Thursday we issued a zombie warning– we had concerns that armies of undead arguments were likely to crawl from
their graves onto ITV’s ‘Tonight: the real cost of going green’. Did you spot
any?
Well, perhaps not entire armies - ITV were a
bit more sensible than we expected. And they were a lot more sensible than the
Panorama crew who based a whole documentary on a KPMG report on the costs of
renewables, which they never actually saw, and which KPMG have now decided not
to release. Overall, Tonight was relatively even-handed. Perhaps the KPMG
fiasco has taught the media to be a bit less trusting of dubious pronouncements on
green energy.
Nevertheless, a few zombies did manage to
sneak under the wire.
Most obviously,
the claim that ‘some analysts have calculated that the full cost of the
government’s going green policies will add up to £400 on household bills’
lurched into view near the end of the programme. Which analysts? Well, they
didn’t say, but that figure corresponds to claims made by Policy Exchange’s report
‘The Full Cost to Households of Renewable Energy Policies’, and there’s the same sleight of hand used here as in previous reporting of
those claims. Their £400 figure, which is based partly on unsupported
guesswork, doesn’t really refer to an increase in your energy bill, but is
instead their estimate of the total costs to the entire economy - which
they claim will eventually be passed to the householder through various routes.
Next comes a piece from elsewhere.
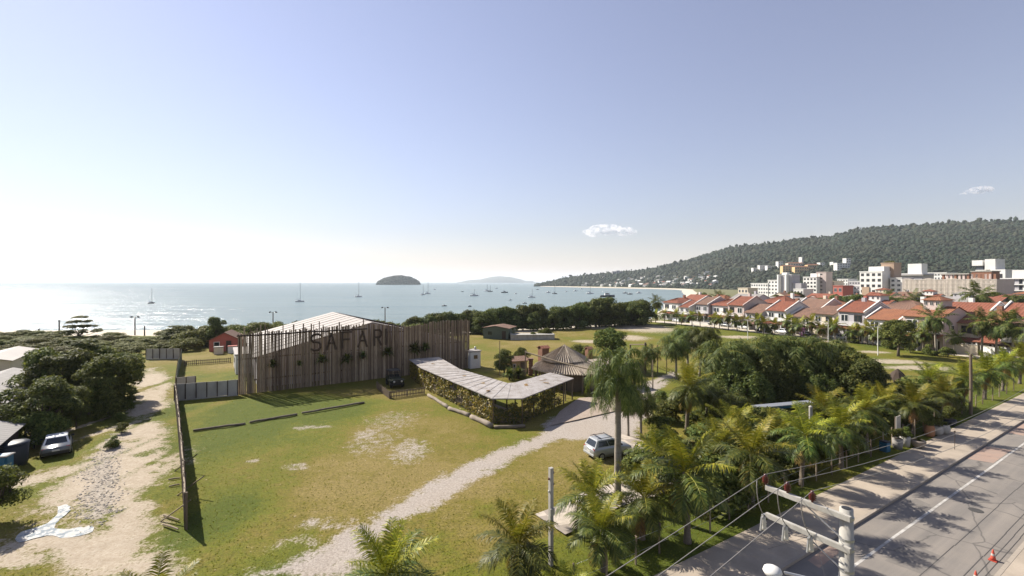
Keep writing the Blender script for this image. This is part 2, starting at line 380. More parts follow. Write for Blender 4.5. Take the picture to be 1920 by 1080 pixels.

‘Tonight’s website also recommends the
Taxpayers’ Alliance
book, Let Them Eat Carbon, so that’s two walking corpses making it onto the show.
And finally, one zombie that we didn’t
mention yesterday, but will be on the look-out for in future. Ambitious
Conservative Anne-Marie Trevelyan complained that wind farm operators are paid huge amounts of money when their
turbines are turned off because the grid is over-supplied. That’s not
incorrect, strictly speaking, but this applies to all power sources, not just
wind farms. And wind only receives about 3.5 per cent of the money given out to
off-line power sources through the Balancing Mechanism, whereas much greater
amounts are given to off-line fossil fuel plants.
That’s in line with the general situation on
energy funding. Globally, fossil fuels get 500 per cent more subsidies than renewables. Perhaps this explains why the zombie hordes
tend to demand an end to wind power, rather than an end to subsidies.